Apparently it’s made of foam…
https://uk.news.yahoo.com/locals-baffled-mysterious-object-washed-beach-085035192.html
Apparently it’s made of foam…
https://uk.news.yahoo.com/locals-baffled-mysterious-object-washed-beach-085035192.html
The comments on the story seem to agree that it’s a floatation collar for a pipeline of some sort.
It kind of looks like some kind of buffer/support for a large pole or pillar that would be inserted at the top. The foam, when new and flexible, would have some give to it and a cushioning effect for whatever was inserted into it at the top.
Just a hunch. :shrug:
Insulation for a deep sea oil production riser? Like this product pictured here? AFGHoldings | AFGlobal | Agile thinking. Engineering change.
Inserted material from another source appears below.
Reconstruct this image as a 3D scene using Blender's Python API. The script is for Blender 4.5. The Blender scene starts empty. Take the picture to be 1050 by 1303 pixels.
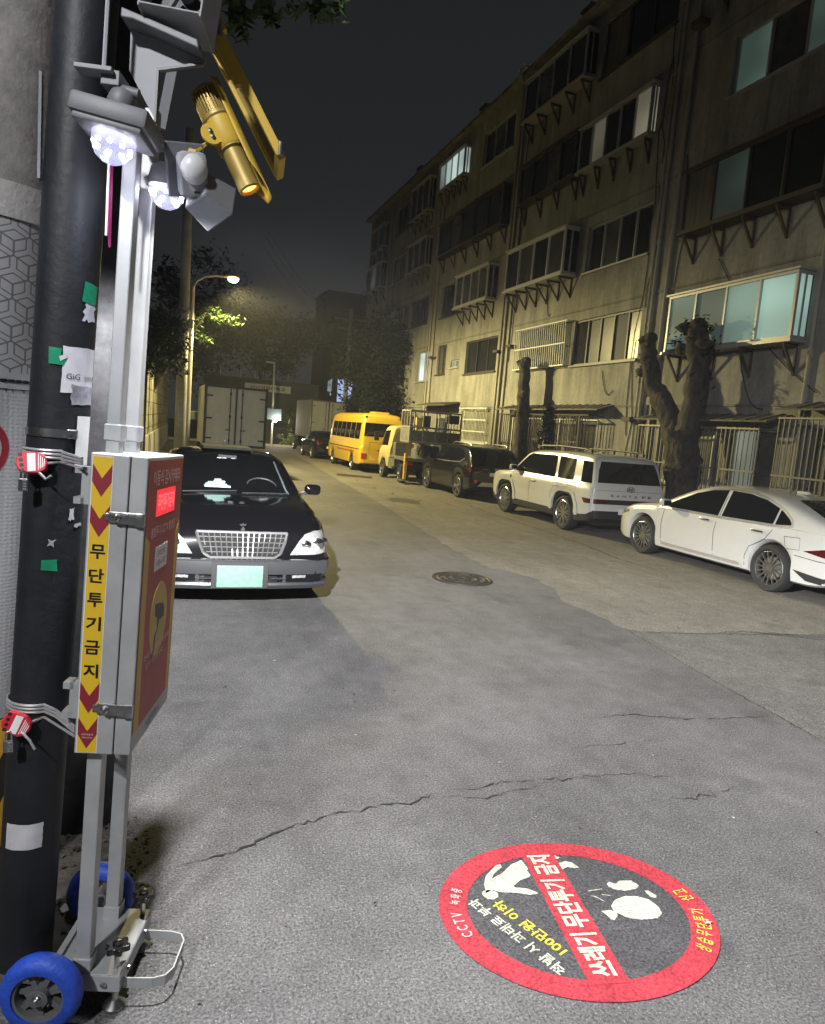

There can’t be too many places that make foam products that big. I bet a few calls by a reporter could have eliminated this mystery.:rolleyes:
(I deleted my rant about investigative reporters)
A few weeks back, komolono was trying to make an enclosure for deep sea ( albeit that was with concrete). Maybe this was his first experiment.
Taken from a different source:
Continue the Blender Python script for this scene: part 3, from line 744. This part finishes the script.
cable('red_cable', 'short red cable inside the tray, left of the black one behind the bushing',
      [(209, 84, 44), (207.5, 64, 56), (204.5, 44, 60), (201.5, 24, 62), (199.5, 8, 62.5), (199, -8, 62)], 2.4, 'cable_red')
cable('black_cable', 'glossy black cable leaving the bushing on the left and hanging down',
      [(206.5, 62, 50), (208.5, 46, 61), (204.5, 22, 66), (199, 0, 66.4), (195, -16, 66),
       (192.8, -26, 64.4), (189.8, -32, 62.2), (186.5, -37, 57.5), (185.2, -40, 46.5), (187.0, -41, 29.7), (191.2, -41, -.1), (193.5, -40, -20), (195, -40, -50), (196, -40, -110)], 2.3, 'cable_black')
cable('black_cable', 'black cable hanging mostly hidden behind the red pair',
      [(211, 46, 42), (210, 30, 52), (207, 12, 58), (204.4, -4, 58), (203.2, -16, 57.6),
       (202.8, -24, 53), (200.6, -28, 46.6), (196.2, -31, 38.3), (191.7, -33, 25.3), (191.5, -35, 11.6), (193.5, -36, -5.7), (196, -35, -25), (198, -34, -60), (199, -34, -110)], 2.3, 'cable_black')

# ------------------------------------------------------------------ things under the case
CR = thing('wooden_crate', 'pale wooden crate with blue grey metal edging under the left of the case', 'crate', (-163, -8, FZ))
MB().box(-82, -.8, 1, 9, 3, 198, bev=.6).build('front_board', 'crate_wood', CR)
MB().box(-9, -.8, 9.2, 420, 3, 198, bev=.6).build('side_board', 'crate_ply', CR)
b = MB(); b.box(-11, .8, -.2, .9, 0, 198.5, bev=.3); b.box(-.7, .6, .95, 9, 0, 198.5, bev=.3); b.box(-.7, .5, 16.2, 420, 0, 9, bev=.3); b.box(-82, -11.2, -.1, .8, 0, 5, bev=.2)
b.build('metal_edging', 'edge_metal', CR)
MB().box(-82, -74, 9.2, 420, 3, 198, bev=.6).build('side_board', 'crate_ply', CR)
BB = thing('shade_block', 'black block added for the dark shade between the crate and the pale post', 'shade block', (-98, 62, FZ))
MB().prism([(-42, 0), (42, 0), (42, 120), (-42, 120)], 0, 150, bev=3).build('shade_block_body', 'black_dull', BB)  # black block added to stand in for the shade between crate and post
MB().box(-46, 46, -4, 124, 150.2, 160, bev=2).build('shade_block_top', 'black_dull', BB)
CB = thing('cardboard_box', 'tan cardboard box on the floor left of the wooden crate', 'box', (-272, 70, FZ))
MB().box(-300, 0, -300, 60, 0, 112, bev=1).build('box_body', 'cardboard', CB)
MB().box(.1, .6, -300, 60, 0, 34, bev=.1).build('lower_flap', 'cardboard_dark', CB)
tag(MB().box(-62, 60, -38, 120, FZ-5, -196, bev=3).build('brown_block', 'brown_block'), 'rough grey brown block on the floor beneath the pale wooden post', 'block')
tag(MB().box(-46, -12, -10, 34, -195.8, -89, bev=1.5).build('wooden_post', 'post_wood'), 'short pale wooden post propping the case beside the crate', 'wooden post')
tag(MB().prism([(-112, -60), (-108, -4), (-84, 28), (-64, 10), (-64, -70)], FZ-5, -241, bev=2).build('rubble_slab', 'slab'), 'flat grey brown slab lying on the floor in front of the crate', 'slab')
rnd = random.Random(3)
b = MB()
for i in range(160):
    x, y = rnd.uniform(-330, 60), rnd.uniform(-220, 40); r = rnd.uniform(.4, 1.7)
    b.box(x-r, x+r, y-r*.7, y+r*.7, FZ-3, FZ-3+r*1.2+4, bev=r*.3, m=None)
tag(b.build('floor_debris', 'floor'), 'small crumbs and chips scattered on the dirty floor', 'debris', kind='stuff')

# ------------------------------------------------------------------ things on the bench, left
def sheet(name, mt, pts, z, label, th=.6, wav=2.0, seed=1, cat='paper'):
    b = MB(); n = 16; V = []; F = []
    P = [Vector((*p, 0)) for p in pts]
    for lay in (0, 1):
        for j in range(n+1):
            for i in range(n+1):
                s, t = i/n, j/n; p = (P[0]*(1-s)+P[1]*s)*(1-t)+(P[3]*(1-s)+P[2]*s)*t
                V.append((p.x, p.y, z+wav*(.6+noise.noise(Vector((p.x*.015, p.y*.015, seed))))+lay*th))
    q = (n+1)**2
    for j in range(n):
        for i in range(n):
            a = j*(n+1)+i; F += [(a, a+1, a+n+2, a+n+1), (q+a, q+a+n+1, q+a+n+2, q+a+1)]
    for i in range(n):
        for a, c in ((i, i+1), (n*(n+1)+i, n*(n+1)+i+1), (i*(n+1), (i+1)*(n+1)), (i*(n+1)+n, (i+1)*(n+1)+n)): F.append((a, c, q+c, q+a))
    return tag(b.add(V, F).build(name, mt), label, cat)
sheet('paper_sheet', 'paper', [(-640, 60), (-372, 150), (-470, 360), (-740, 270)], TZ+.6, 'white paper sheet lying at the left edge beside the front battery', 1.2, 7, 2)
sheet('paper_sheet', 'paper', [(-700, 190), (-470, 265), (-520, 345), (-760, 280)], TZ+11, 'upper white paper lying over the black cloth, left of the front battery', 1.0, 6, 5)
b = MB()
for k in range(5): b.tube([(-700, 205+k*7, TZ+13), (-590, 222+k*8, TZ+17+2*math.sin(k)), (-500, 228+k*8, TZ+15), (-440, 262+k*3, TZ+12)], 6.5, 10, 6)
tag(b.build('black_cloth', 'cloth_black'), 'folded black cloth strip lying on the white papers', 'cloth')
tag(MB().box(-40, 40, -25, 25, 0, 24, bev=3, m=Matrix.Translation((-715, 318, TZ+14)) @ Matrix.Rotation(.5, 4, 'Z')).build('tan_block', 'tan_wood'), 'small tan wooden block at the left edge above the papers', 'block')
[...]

Jokes aside, crude oil produced offshore requires pipes to be insulated until it is processed. This is because crude oil has waxes that would otherwise congeal and foul/ block the pipelines. This is a piece of that.
Only caveat I’d have is that most pipe floats (like for dredging - I’m familiar with ones used in offshore diamond dredging) are in two halves - semi-cylinders which clamp around the pipe - whereas this looks like a complete cylinder. I’m not saying the semi-cylinder is the only kind, though. But I’m more inclined to say it’s from a buoy or similar.
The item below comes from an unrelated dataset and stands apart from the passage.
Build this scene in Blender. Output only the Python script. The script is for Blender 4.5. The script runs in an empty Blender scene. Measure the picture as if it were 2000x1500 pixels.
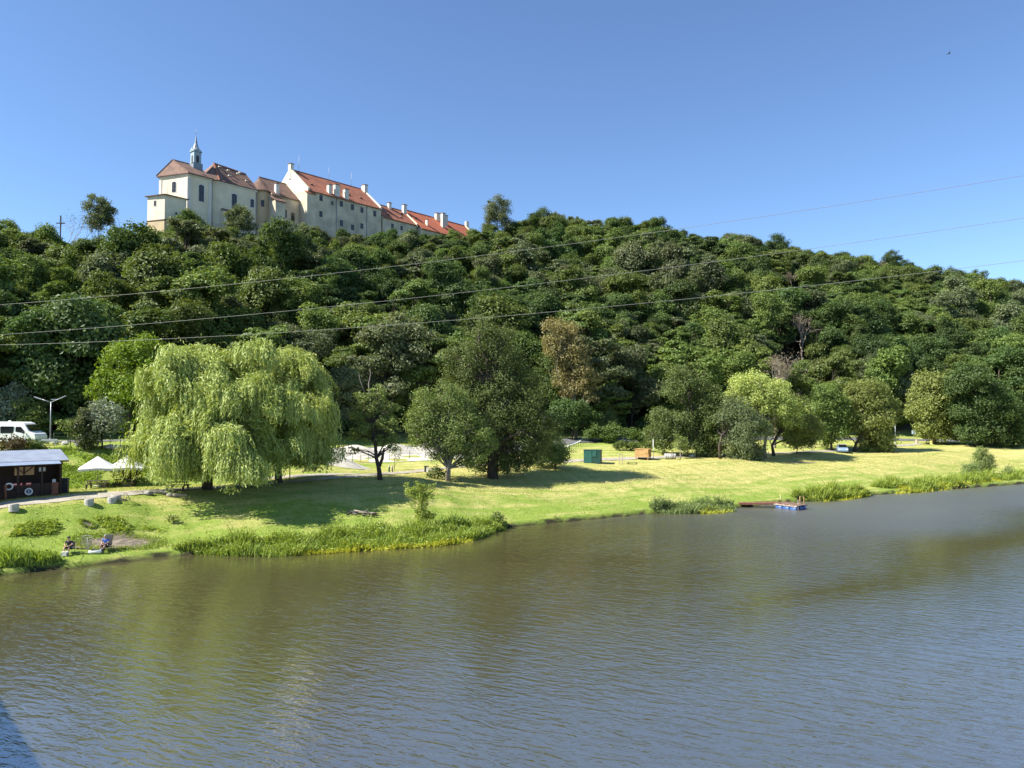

So THAT’S where that thing got off to…
Definitely not aliens then …
Dammit
We used to have large blocks of foam from which various cushioning devices were fabricated. These blocks were about 10 feet long and 3 or 4 feet wide. I forget how thick they were, less then the width. There was a large air powered saw to rough cut them. It operated like an electric carving knife or hedge trimmer with two scalloped blades that reciprocated. It sounded like a machine gun when we tried it.